Hay también otras ocasiones en las que el espectador es invitado a pensar en lo que ve. Esa puesta en abismo del final, cuando Gilda se enfrenta al público y la cámara registra el llanto de quienes ven en Natalia Oreiro la resurrección del personaje, cuando se suspende la ficción porque la intersecta la realidad y las dos cosas son lo mismo, transforma a GILDA - NO ME ARREPIENTO DE ESTE AMOR en una obra cinematográfica mayor y en una de las películas más serias que se hayan filmado sobre la sociedad argentina en los últimos treinta y tantos años, aunque a priori parezca que es un mero entretenimiento comercial con todo el mundo abriéndole el corazón a la catarsis. No es tan difícil hacer esta lectura: toda la película se ampara en el verosímil que Gilda ha creado en el imaginario nacional aunque no la veamos ni escuchemos en ninguna imagen o sonido a lo largo de su transcurso. Ese verosímil es interpretado por la composición que Natalia Oreiro hace de Myriam Alejandra Bianchi / Gilda, una tarea muy complicada de transmitir si tomamos en cuenta que lo menos importante de ese trabajo es lo exterior. La infelicidad de Myriam, el esplendor de Gilda, están en la mirada de Natalia. Una mirada única, tan trágica como el destino de su criatura, tan frágil como el amor que la desborda, tan noble como su esfuerzo actoral, tan clara como su talento.

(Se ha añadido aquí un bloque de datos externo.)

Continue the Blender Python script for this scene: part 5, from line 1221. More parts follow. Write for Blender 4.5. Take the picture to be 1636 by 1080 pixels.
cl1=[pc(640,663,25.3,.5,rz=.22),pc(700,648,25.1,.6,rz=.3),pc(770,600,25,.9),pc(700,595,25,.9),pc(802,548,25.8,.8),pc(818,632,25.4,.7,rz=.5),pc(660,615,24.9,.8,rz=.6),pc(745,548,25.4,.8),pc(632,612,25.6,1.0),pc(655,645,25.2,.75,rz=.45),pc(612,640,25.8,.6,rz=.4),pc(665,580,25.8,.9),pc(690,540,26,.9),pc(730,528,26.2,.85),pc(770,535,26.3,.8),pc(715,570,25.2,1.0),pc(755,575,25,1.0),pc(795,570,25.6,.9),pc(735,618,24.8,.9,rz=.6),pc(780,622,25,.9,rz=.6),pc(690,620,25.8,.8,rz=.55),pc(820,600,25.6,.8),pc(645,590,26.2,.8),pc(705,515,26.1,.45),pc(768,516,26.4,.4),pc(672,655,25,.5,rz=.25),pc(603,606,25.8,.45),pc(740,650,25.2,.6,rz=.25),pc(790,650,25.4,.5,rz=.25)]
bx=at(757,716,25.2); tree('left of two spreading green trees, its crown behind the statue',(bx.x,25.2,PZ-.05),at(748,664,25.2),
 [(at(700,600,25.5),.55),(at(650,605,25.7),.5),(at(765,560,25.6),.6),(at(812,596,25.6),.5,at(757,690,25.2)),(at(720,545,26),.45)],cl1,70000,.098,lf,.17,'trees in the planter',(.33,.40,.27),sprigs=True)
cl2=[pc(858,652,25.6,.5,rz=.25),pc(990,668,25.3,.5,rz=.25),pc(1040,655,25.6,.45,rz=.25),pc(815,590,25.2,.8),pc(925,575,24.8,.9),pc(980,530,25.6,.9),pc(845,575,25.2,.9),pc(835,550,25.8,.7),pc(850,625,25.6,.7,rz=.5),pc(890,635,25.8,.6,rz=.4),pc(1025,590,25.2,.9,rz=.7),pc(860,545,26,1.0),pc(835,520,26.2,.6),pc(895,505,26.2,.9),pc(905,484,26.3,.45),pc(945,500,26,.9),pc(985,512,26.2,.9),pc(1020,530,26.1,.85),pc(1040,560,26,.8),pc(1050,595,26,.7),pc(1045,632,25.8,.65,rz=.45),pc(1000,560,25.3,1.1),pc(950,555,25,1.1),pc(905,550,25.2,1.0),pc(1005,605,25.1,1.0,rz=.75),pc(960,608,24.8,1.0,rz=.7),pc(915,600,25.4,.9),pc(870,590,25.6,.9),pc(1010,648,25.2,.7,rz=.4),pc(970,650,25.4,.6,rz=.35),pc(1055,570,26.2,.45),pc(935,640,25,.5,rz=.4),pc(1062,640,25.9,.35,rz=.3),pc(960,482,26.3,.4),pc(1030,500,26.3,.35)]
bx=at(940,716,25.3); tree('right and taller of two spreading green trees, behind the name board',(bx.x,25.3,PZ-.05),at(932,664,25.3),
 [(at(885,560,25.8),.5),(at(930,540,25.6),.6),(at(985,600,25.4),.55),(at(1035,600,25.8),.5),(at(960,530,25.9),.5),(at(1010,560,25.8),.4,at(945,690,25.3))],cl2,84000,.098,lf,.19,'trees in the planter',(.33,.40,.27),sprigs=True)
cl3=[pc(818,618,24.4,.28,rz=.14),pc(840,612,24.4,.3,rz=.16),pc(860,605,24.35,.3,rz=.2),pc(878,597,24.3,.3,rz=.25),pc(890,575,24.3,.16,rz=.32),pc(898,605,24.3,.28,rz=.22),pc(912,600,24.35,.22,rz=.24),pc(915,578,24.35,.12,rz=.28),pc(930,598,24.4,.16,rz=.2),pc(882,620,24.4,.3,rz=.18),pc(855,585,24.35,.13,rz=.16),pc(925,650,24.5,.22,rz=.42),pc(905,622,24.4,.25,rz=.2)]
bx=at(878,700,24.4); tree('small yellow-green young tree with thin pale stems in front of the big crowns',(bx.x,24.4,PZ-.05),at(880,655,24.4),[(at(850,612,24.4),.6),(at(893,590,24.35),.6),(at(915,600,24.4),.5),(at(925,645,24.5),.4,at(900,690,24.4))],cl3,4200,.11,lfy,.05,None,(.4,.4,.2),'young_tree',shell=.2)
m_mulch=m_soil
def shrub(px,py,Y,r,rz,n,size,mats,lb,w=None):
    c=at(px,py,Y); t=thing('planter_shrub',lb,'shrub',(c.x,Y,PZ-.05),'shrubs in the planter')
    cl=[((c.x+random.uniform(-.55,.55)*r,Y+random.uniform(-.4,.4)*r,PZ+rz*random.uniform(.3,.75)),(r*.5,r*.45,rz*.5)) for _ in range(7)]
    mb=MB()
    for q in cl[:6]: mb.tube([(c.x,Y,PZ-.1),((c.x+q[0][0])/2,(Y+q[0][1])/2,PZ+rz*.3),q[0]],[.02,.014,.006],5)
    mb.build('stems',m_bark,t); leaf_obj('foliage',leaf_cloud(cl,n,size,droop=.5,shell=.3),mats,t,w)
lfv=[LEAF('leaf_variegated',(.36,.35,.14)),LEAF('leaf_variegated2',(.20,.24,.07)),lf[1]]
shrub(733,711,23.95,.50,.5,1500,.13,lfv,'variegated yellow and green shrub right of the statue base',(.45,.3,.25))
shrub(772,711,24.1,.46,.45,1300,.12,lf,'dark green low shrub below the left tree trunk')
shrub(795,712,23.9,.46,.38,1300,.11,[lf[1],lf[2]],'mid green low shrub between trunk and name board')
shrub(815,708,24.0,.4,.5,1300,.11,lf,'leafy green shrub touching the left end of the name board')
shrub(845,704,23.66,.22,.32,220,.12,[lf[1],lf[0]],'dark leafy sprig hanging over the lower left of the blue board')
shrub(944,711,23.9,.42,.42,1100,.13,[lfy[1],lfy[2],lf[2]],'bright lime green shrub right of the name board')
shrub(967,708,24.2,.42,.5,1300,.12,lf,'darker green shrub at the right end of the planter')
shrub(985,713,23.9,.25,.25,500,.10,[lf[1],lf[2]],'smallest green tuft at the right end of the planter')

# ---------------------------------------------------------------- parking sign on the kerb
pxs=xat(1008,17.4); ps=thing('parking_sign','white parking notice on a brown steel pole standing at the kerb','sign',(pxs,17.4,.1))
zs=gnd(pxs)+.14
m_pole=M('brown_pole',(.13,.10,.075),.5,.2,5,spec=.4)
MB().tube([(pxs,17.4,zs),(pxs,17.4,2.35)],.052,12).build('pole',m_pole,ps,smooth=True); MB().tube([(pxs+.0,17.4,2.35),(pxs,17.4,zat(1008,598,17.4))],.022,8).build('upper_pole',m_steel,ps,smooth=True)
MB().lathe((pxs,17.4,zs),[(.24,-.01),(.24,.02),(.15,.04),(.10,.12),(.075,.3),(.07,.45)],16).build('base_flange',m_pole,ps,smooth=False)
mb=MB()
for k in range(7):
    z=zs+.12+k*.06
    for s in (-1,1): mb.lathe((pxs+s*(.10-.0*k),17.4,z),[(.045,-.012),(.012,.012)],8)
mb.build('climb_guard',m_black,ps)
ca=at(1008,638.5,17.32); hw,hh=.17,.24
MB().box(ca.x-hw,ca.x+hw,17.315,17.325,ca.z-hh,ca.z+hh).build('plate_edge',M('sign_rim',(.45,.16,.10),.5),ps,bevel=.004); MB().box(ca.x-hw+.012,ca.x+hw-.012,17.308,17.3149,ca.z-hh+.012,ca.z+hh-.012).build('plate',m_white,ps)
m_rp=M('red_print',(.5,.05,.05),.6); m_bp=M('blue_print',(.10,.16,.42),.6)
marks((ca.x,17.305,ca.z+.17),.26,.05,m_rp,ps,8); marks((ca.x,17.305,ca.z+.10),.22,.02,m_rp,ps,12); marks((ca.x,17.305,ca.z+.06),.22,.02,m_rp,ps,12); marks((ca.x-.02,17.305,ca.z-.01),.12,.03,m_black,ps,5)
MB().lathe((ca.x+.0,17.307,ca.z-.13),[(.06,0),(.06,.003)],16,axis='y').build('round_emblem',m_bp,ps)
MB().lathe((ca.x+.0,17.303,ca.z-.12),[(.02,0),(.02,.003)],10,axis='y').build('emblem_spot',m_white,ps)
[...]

GILDA - NO ME ARREPIENTO DE ESTE AMOR. Argentina/Uruguay, 2016. Dirigida por Lorena Muñoz. Escrita por Lorena Muñoz y Tamara Viñes. Producida por Benjamín Avila, Maximiliano Dubois, Lucía Gaviglio, Axel Kuschevatzky, Eva Lauria, Lorena Muñoz. Fotografía: Daniel Ortega. Dirección de Arte: Daniel Gimelberg. Vestuario: Julio Suárez. Música: Pedro Onetto. Intérpretes: Natalia Oreiro, Lautaro Delgado, Javier Drolas, Susana Pampín, Roly Serrano, Daniel Valenzuela, Daniel Melingo, Ángela Torres. 118 minutos.
Impresionante al articulo, me convenciste la voy a ir a ver.